Task objective: Where does the string "More" appear in the records? Copy every line that contains it.

Records supplied:
+++++
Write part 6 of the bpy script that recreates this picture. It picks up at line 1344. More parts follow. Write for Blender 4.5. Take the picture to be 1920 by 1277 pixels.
+++++
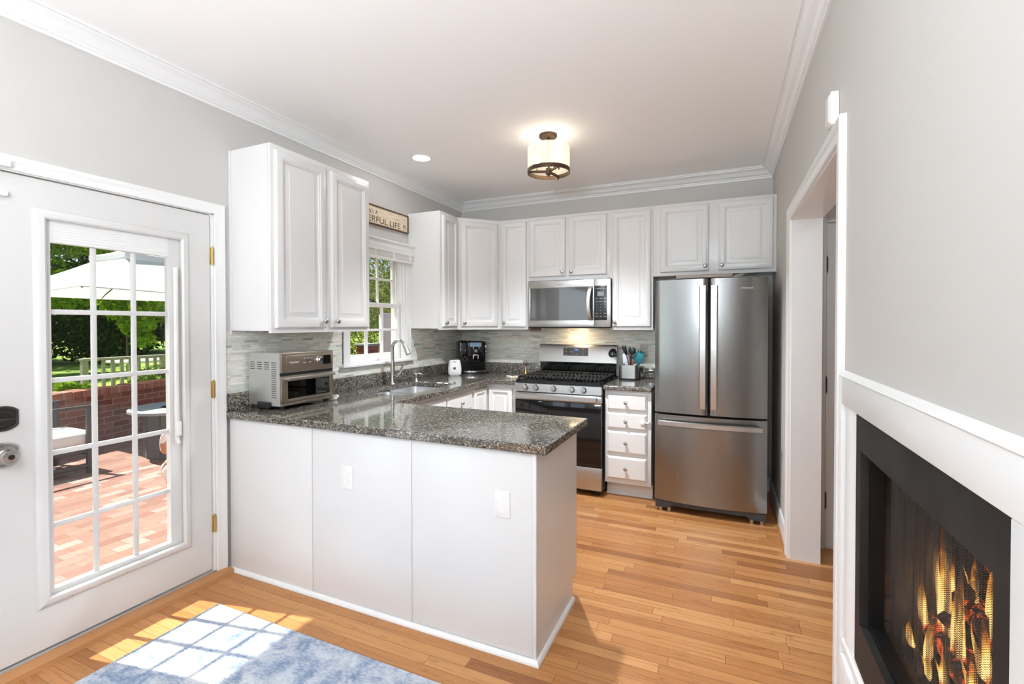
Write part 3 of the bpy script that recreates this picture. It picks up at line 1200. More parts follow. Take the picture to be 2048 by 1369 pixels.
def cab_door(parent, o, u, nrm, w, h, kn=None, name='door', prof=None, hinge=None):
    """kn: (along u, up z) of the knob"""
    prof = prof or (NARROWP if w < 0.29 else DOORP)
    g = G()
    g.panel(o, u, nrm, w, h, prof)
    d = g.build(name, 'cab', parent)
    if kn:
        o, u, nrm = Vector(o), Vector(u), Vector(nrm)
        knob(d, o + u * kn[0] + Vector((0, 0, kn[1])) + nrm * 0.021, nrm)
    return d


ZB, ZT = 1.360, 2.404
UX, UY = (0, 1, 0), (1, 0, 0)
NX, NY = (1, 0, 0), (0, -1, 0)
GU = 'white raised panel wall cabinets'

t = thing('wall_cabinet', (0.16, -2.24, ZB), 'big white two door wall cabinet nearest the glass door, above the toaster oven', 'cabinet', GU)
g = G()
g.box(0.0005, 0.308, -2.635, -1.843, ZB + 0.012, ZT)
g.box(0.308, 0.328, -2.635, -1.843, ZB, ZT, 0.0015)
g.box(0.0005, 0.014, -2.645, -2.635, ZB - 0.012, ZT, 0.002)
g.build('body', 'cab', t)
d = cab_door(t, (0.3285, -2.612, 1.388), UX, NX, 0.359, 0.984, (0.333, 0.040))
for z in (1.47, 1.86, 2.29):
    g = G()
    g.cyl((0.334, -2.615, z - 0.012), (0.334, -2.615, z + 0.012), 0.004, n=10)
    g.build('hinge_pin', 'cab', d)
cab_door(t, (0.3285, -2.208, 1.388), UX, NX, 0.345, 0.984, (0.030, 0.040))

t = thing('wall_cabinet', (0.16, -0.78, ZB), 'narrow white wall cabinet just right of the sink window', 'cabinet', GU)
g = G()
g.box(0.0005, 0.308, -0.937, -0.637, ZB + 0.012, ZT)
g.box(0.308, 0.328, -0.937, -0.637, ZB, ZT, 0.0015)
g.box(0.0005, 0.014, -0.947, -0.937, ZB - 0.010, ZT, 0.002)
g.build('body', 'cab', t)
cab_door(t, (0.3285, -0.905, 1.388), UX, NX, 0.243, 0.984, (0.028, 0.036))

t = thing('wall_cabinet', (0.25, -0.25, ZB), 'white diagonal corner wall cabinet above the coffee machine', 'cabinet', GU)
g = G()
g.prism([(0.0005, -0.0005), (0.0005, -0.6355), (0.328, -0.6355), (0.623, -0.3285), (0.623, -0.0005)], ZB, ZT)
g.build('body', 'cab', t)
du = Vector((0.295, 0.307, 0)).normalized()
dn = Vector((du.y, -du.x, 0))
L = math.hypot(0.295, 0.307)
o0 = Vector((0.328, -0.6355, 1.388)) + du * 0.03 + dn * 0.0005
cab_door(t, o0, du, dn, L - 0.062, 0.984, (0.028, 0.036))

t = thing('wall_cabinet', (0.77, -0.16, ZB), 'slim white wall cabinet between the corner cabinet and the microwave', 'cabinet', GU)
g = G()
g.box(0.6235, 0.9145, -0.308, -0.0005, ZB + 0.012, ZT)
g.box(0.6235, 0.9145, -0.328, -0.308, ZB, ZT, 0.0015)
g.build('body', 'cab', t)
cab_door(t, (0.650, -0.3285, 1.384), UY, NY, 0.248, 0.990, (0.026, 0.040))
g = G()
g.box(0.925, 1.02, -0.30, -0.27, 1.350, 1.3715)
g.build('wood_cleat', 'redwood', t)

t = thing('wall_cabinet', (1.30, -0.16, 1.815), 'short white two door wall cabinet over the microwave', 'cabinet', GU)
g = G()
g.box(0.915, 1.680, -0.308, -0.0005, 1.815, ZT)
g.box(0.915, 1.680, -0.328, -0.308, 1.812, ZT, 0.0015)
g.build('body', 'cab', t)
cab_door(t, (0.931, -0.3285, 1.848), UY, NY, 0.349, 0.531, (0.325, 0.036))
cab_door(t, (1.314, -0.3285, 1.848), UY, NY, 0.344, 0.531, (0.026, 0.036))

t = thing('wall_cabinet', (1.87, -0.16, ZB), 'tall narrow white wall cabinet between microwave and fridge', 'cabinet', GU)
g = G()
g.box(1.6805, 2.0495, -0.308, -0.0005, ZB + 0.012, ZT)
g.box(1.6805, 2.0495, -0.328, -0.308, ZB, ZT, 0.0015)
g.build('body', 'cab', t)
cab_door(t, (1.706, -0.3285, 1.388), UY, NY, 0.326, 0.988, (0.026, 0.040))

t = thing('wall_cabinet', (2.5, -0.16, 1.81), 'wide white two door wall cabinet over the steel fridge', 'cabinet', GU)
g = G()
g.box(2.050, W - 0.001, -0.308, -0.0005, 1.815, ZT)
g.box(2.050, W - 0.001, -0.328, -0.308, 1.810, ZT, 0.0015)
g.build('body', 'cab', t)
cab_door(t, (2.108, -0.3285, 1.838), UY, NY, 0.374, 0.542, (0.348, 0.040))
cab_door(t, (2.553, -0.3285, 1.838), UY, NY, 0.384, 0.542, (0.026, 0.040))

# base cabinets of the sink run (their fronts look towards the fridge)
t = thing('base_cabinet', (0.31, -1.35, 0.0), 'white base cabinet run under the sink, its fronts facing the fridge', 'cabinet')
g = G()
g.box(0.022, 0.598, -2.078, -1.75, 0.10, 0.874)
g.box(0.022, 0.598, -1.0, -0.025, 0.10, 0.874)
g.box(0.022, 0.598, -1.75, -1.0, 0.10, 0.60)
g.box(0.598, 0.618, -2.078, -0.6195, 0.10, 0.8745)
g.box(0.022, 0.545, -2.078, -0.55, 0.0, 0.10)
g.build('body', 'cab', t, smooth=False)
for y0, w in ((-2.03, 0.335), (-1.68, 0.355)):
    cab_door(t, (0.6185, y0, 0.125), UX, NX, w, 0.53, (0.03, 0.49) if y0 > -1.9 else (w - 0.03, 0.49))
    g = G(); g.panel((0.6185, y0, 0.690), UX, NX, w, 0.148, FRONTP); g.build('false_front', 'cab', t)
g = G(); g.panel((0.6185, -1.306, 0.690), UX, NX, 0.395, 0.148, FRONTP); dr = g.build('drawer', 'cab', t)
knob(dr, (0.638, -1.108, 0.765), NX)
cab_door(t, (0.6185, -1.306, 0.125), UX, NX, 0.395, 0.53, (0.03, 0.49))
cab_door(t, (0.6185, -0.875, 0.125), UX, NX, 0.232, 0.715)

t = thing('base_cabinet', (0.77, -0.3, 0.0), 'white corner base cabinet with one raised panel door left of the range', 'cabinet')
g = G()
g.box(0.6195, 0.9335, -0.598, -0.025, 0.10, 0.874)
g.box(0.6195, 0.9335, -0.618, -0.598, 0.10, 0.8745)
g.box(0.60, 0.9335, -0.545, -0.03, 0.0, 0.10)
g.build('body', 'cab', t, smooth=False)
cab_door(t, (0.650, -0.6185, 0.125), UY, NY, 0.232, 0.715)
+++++
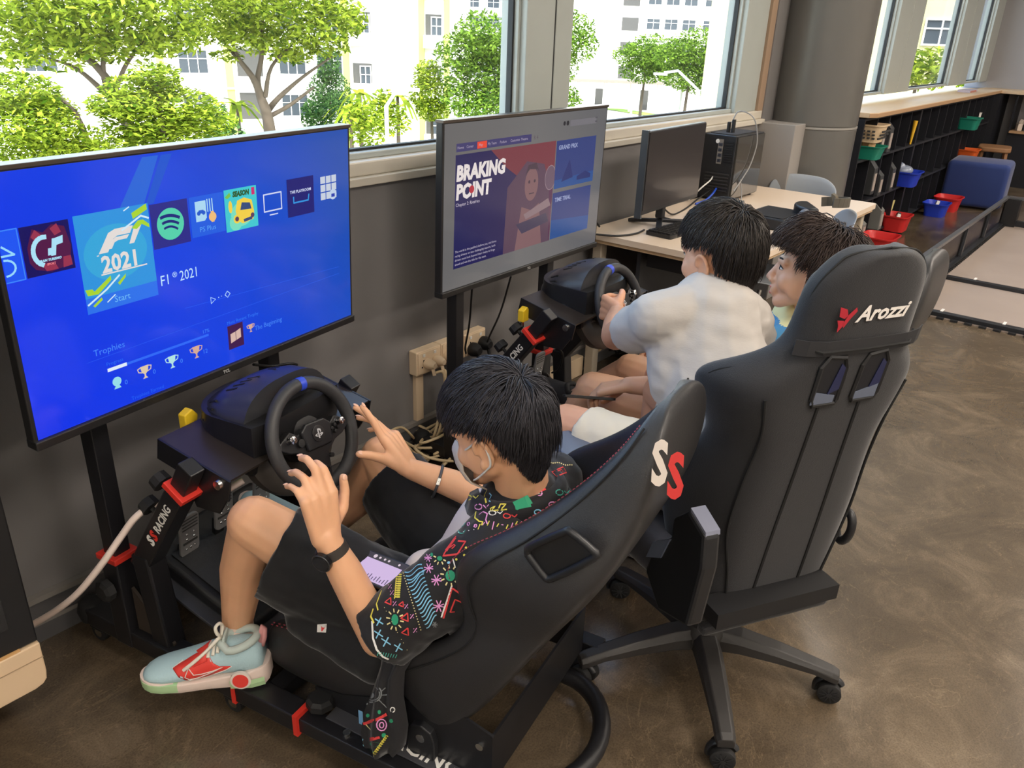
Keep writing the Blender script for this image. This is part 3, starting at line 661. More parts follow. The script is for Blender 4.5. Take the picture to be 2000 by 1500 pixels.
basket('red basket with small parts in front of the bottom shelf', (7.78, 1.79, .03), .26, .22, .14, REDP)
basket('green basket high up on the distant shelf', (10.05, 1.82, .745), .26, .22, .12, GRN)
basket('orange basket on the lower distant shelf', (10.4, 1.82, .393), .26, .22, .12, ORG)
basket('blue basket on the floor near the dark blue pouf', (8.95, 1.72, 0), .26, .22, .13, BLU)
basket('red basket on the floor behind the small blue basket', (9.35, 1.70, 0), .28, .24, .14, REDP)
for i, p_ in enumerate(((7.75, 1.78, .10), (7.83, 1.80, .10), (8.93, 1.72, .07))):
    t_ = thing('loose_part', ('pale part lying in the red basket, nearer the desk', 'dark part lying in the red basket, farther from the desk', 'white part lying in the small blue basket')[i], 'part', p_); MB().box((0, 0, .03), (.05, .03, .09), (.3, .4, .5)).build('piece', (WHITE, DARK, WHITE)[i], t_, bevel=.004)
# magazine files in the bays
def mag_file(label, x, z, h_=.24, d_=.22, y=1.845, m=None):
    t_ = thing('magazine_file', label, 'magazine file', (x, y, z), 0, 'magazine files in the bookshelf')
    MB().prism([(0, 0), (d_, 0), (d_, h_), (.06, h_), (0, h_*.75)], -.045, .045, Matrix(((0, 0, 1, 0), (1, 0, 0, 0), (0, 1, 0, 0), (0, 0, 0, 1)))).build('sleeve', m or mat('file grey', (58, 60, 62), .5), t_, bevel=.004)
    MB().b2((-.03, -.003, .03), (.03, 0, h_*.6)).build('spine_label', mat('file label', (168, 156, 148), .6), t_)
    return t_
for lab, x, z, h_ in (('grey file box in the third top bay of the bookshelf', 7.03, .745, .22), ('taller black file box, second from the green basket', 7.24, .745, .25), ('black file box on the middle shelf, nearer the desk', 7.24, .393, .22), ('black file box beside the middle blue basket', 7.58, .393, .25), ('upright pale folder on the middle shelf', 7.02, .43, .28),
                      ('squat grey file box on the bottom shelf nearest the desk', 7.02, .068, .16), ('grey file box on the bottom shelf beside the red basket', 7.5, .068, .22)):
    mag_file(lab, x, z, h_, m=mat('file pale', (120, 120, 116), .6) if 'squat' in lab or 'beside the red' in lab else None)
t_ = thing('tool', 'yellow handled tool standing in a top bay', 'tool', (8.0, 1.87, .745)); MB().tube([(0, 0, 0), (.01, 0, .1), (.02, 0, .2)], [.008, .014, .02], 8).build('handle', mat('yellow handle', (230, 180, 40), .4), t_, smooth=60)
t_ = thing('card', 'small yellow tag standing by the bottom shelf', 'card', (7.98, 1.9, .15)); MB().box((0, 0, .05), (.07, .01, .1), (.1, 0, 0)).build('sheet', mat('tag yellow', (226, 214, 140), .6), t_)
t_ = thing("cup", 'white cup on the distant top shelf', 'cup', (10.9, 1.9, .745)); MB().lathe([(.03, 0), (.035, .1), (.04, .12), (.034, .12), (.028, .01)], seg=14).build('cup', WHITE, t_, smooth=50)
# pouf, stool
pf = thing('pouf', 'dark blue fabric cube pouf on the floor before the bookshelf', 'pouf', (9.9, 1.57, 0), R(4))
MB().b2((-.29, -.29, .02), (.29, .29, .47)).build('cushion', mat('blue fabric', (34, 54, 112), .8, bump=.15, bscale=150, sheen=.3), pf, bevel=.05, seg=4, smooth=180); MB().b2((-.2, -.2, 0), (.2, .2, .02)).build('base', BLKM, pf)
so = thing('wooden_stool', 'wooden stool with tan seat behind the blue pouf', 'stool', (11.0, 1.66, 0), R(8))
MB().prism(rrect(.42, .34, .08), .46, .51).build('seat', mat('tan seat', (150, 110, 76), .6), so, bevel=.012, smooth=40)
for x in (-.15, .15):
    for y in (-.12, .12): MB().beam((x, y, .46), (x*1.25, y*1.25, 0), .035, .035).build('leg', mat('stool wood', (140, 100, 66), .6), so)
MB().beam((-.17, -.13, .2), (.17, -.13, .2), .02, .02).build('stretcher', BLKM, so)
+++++
Answer in full:
Write part 6 of the bpy script that recreates this picture. It picks up at line 1344. More parts follow. Write for Blender 4.5. Take the picture to be 1920 by 1277 pixels.
Write part 3 of the bpy script that recreates this picture. It picks up at line 1200. More parts follow. Take the picture to be 2048 by 1369 pixels.
Keep writing the Blender script for this image. This is part 3, starting at line 661. More parts follow. The script is for Blender 4.5. Take the picture to be 2000 by 1500 pixels.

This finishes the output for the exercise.